▶ [GOAL]
Write out the whole listing again, exactly as given.

## BEGIN INFORMATION SUPPLIED

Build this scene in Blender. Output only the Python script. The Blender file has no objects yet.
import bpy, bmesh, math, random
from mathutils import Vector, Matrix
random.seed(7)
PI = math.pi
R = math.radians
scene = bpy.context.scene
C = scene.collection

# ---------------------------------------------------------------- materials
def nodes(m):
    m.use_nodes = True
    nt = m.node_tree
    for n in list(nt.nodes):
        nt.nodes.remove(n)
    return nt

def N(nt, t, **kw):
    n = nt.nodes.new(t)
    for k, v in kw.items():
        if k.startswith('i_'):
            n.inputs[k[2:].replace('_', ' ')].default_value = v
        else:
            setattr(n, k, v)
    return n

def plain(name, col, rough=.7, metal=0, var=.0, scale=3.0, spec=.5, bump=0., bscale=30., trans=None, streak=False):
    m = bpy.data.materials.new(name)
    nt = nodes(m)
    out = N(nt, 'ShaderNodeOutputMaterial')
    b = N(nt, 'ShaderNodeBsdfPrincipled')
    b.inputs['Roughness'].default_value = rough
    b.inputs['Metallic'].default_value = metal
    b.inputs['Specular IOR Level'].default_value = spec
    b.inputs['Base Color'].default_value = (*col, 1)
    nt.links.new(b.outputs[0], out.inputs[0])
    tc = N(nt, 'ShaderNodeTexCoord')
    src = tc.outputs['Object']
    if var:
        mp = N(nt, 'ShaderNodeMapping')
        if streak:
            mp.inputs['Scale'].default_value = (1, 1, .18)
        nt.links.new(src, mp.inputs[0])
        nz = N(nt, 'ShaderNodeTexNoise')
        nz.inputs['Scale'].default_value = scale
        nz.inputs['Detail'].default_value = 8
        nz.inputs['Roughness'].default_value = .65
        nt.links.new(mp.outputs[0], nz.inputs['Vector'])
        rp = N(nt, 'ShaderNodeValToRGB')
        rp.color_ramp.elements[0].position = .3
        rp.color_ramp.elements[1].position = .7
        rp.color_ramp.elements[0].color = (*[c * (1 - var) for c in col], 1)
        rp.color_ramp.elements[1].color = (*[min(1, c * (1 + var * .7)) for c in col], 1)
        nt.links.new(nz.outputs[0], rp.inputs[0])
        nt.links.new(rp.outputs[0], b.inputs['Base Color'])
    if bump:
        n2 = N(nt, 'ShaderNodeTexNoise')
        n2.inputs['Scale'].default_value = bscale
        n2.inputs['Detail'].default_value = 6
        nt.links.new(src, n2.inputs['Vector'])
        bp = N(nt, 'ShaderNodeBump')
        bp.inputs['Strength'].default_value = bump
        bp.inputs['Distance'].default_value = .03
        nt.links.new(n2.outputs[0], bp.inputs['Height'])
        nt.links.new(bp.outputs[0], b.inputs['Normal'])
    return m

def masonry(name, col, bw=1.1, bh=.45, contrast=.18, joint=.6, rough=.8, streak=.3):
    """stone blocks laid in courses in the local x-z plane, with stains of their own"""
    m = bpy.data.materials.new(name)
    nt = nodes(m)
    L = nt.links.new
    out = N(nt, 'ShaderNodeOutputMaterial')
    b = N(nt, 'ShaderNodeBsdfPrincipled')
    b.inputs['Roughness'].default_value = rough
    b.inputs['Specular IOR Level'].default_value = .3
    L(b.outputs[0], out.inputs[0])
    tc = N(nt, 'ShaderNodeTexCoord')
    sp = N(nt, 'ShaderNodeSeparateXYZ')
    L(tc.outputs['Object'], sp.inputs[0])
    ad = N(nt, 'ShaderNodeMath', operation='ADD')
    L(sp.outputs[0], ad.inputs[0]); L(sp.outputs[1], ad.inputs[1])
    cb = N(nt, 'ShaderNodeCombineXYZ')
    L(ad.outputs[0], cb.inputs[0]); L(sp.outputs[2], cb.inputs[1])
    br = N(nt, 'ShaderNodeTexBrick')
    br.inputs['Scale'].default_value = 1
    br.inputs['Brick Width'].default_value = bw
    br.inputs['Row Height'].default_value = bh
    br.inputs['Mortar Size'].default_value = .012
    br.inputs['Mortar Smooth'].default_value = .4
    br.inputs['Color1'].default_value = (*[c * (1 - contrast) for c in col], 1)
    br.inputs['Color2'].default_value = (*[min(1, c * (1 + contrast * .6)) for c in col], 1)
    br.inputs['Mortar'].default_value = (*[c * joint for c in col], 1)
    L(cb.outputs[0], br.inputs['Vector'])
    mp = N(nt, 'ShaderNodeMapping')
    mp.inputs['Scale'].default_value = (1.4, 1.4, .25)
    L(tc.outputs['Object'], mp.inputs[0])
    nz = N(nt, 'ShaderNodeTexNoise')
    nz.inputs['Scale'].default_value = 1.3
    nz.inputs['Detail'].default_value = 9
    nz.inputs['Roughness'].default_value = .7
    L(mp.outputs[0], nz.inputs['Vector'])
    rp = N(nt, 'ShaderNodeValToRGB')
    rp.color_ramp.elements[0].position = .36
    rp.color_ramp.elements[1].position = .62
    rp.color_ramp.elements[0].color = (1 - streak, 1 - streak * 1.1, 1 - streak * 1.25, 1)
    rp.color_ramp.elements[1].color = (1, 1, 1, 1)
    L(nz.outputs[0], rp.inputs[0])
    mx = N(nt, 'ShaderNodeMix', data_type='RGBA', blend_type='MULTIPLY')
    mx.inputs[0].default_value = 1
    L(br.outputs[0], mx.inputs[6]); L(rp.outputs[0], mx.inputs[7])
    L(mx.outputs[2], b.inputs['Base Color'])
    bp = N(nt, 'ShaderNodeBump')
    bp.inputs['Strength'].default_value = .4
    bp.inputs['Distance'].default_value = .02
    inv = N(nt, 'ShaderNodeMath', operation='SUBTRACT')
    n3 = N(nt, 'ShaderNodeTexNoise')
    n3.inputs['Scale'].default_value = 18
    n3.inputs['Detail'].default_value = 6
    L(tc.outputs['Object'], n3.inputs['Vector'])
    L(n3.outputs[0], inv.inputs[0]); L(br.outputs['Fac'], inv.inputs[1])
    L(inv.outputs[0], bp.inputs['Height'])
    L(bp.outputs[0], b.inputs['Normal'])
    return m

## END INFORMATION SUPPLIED

▶ [ANSWER TO THE EXERCISE]
Build this scene in Blender. Output only the Python script. The Blender file has no objects yet.
import bpy, bmesh, math, random
from mathutils import Vector, Matrix
random.seed(7)
PI = math.pi
R = math.radians
scene = bpy.context.scene
C = scene.collection

# ---------------------------------------------------------------- materials
def nodes(m):
    m.use_nodes = True
    nt = m.node_tree
    for n in list(nt.nodes):
        nt.nodes.remove(n)
    return nt

def N(nt, t, **kw):
    n = nt.nodes.new(t)
    for k, v in kw.items():
        if k.startswith('i_'):
            n.inputs[k[2:].replace('_', ' ')].default_value = v
        else:
            setattr(n, k, v)
    return n

def plain(name, col, rough=.7, metal=0, var=.0, scale=3.0, spec=.5, bump=0., bscale=30., trans=None, streak=False):
    m = bpy.data.materials.new(name)
    nt = nodes(m)
    out = N(nt, 'ShaderNodeOutputMaterial')
    b = N(nt, 'ShaderNodeBsdfPrincipled')
    b.inputs['Roughness'].default_value = rough
    b.inputs['Metallic'].default_value = metal
    b.inputs['Specular IOR Level'].default_value = spec
    b.inputs['Base Color'].default_value = (*col, 1)
    nt.links.new(b.outputs[0], out.inputs[0])
    tc = N(nt, 'ShaderNodeTexCoord')
    src = tc.outputs['Object']
    if var:
        mp = N(nt, 'ShaderNodeMapping')
        if streak:
            mp.inputs['Scale'].default_value = (1, 1, .18)
        nt.links.new(src, mp.inputs[0])
        nz = N(nt, 'ShaderNodeTexNoise')
        nz.inputs['Scale'].default_value = scale
        nz.inputs['Detail'].default_value = 8
        nz.inputs['Roughness'].default_value = .65
        nt.links.new(mp.outputs[0], nz.inputs['Vector'])
        rp = N(nt, 'ShaderNodeValToRGB')
        rp.color_ramp.elements[0].position = .3
        rp.color_ramp.elements[1].position = .7
        rp.color_ramp.elements[0].color = (*[c * (1 - var) for c in col], 1)
        rp.color_ramp.elements[1].color = (*[min(1, c * (1 + var * .7)) for c in col], 1)
        nt.links.new(nz.outputs[0], rp.inputs[0])
        nt.links.new(rp.outputs[0], b.inputs['Base Color'])
    if bump:
        n2 = N(nt, 'ShaderNodeTexNoise')
        n2.inputs['Scale'].default_value = bscale
        n2.inputs['Detail'].default_value = 6
        nt.links.new(src, n2.inputs['Vector'])
        bp = N(nt, 'ShaderNodeBump')
        bp.inputs['Strength'].default_value = bump
        bp.inputs['Distance'].default_value = .03
        nt.links.new(n2.outputs[0], bp.inputs['Height'])
        nt.links.new(bp.outputs[0], b.inputs['Normal'])
    return m

def masonry(name, col, bw=1.1, bh=.45, contrast=.18, joint=.6, rough=.8, streak=.3):
    """stone blocks laid in courses in the local x-z plane, with stains of their own"""
    m = bpy.data.materials.new(name)
    nt = nodes(m)
    L = nt.links.new
    out = N(nt, 'ShaderNodeOutputMaterial')
    b = N(nt, 'ShaderNodeBsdfPrincipled')
    b.inputs['Roughness'].default_value = rough
    b.inputs['Specular IOR Level'].default_value = .3
    L(b.outputs[0], out.inputs[0])
    tc = N(nt, 'ShaderNodeTexCoord')
    sp = N(nt, 'ShaderNodeSeparateXYZ')
    L(tc.outputs['Object'], sp.inputs[0])
    ad = N(nt, 'ShaderNodeMath', operation='ADD')
    L(sp.outputs[0], ad.inputs[0]); L(sp.outputs[1], ad.inputs[1])
    cb = N(nt, 'ShaderNodeCombineXYZ')
    L(ad.outputs[0], cb.inputs[0]); L(sp.outputs[2], cb.inputs[1])
    br = N(nt, 'ShaderNodeTexBrick')
    br.inputs['Scale'].default_value = 1
    br.inputs['Brick Width'].default_value = bw
    br.inputs['Row Height'].default_value = bh
    br.inputs['Mortar Size'].default_value = .012
    br.inputs['Mortar Smooth'].default_value = .4
    br.inputs['Color1'].default_value = (*[c * (1 - contrast) for c in col], 1)
    br.inputs['Color2'].default_value = (*[min(1, c * (1 + contrast * .6)) for c in col], 1)
    br.inputs['Mortar'].default_value = (*[c * joint for c in col], 1)
    L(cb.outputs[0], br.inputs['Vector'])
    mp = N(nt, 'ShaderNodeMapping')
    mp.inputs['Scale'].default_value = (1.4, 1.4, .25)
    L(tc.outputs['Object'], mp.inputs[0])
    nz = N(nt, 'ShaderNodeTexNoise')
    nz.inputs['Scale'].default_value = 1.3
    nz.inputs['Detail'].default_value = 9
    nz.inputs['Roughness'].default_value = .7
    L(mp.outputs[0], nz.inputs['Vector'])
    rp = N(nt, 'ShaderNodeValToRGB')
    rp.color_ramp.elements[0].position = .36
    rp.color_ramp.elements[1].position = .62
    rp.color_ramp.elements[0].color = (1 - streak, 1 - streak * 1.1, 1 - streak * 1.25, 1)
    rp.color_ramp.elements[1].color = (1, 1, 1, 1)
    L(nz.outputs[0], rp.inputs[0])
    mx = N(nt, 'ShaderNodeMix', data_type='RGBA', blend_type='MULTIPLY')
    mx.inputs[0].default_value = 1
    L(br.outputs[0], mx.inputs[6]); L(rp.outputs[0], mx.inputs[7])
    L(mx.outputs[2], b.inputs['Base Color'])
    bp = N(nt, 'ShaderNodeBump')
    bp.inputs['Strength'].default_value = .4
    bp.inputs['Distance'].default_value = .02
    inv = N(nt, 'ShaderNodeMath', operation='SUBTRACT')
    n3 = N(nt, 'ShaderNodeTexNoise')
    n3.inputs['Scale'].default_value = 18
    n3.inputs['Detail'].default_value = 6
    L(tc.outputs['Object'], n3.inputs['Vector'])
    L(n3.outputs[0], inv.inputs[0]); L(br.outputs['Fac'], inv.inputs[1])
    L(inv.outputs[0], bp.inputs['Height'])
    L(bp.outputs[0], b.inputs['Normal'])
    return m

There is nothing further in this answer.